Problem description: Each line of the material must be returned exactly.

Data block:
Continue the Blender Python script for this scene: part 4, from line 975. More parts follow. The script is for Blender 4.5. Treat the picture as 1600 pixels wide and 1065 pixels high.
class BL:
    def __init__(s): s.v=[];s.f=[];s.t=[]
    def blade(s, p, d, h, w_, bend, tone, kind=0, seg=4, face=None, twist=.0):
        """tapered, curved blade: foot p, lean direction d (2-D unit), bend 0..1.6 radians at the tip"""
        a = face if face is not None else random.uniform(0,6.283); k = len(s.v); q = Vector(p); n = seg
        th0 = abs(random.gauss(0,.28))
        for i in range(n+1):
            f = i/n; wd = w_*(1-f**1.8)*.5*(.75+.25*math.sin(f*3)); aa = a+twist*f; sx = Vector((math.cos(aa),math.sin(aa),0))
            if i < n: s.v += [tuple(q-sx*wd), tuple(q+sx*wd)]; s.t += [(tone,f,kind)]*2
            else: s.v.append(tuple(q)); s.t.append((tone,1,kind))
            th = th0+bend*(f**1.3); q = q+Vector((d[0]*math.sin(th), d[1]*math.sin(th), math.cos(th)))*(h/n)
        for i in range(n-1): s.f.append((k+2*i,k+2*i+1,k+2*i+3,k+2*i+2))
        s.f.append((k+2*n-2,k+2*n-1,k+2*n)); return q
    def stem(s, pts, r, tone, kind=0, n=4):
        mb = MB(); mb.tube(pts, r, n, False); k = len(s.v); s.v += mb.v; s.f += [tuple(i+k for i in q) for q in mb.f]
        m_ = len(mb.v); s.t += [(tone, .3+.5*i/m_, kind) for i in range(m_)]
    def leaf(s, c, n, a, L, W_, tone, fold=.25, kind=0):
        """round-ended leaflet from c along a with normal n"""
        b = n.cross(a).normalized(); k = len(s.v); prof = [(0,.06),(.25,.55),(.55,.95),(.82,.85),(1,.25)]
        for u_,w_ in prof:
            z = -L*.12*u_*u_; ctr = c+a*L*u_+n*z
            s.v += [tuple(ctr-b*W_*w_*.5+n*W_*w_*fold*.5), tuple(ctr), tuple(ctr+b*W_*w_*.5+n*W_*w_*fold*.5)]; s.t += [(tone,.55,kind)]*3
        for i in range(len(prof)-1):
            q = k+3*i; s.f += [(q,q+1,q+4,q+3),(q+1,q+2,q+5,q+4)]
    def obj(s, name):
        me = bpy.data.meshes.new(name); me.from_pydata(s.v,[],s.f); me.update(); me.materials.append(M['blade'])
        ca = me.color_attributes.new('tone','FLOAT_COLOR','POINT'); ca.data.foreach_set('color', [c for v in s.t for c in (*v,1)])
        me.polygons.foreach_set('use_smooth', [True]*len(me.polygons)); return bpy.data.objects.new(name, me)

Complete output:
Continue the Blender Python script for this scene: part 4, from line 975. More parts follow. The script is for Blender 4.5. Treat the picture as 1600 pixels wide and 1065 pixels high.
class BL:
    def __init__(s): s.v=[];s.f=[];s.t=[]
    def blade(s, p, d, h, w_, bend, tone, kind=0, seg=4, face=None, twist=.0):
        """tapered, curved blade: foot p, lean direction d (2-D unit), bend 0..1.6 radians at the tip"""
        a = face if face is not None else random.uniform(0,6.283); k = len(s.v); q = Vector(p); n = seg
        th0 = abs(random.gauss(0,.28))
        for i in range(n+1):
            f = i/n; wd = w_*(1-f**1.8)*.5*(.75+.25*math.sin(f*3)); aa = a+twist*f; sx = Vector((math.cos(aa),math.sin(aa),0))
            if i < n: s.v += [tuple(q-sx*wd), tuple(q+sx*wd)]; s.t += [(tone,f,kind)]*2
            else: s.v.append(tuple(q)); s.t.append((tone,1,kind))
            th = th0+bend*(f**1.3); q = q+Vector((d[0]*math.sin(th), d[1]*math.sin(th), math.cos(th)))*(h/n)
        for i in range(n-1): s.f.append((k+2*i,k+2*i+1,k+2*i+3,k+2*i+2))
        s.f.append((k+2*n-2,k+2*n-1,k+2*n)); return q
    def stem(s, pts, r, tone, kind=0, n=4):
        mb = MB(); mb.tube(pts, r, n, False); k = len(s.v); s.v += mb.v; s.f += [tuple(i+k for i in q) for q in mb.f]
        m_ = len(mb.v); s.t += [(tone, .3+.5*i/m_, kind) for i in range(m_)]
    def leaf(s, c, n, a, L, W_, tone, fold=.25, kind=0):
        """round-ended leaflet from c along a with normal n"""
        b = n.cross(a).normalized(); k = len(s.v); prof = [(0,.06),(.25,.55),(.55,.95),(.82,.85),(1,.25)]
        for u_,w_ in prof:
            z = -L*.12*u_*u_; ctr = c+a*L*u_+n*z
            s.v += [tuple(ctr-b*W_*w_*.5+n*W_*w_*fold*.5), tuple(ctr), tuple(ctr+b*W_*w_*.5+n*W_*w_*fold*.5)]; s.t += [(tone,.55,kind)]*3
        for i in range(len(prof)-1):
            q = k+3*i; s.f += [(q,q+1,q+4,q+3),(q+1,q+2,q+5,q+4)]
    def obj(s, name):
        me = bpy.data.meshes.new(name); me.from_pydata(s.v,[],s.f); me.update(); me.materials.append(M['blade'])
        ca = me.color_attributes.new('tone','FLOAT_COLOR','POINT'); ca.data.foreach_set('color', [c for v in s.t for c in (*v,1)])
        me.polygons.foreach_set('use_smooth', [True]*len(me.polygons)); return bpy.data.objects.new(name, me)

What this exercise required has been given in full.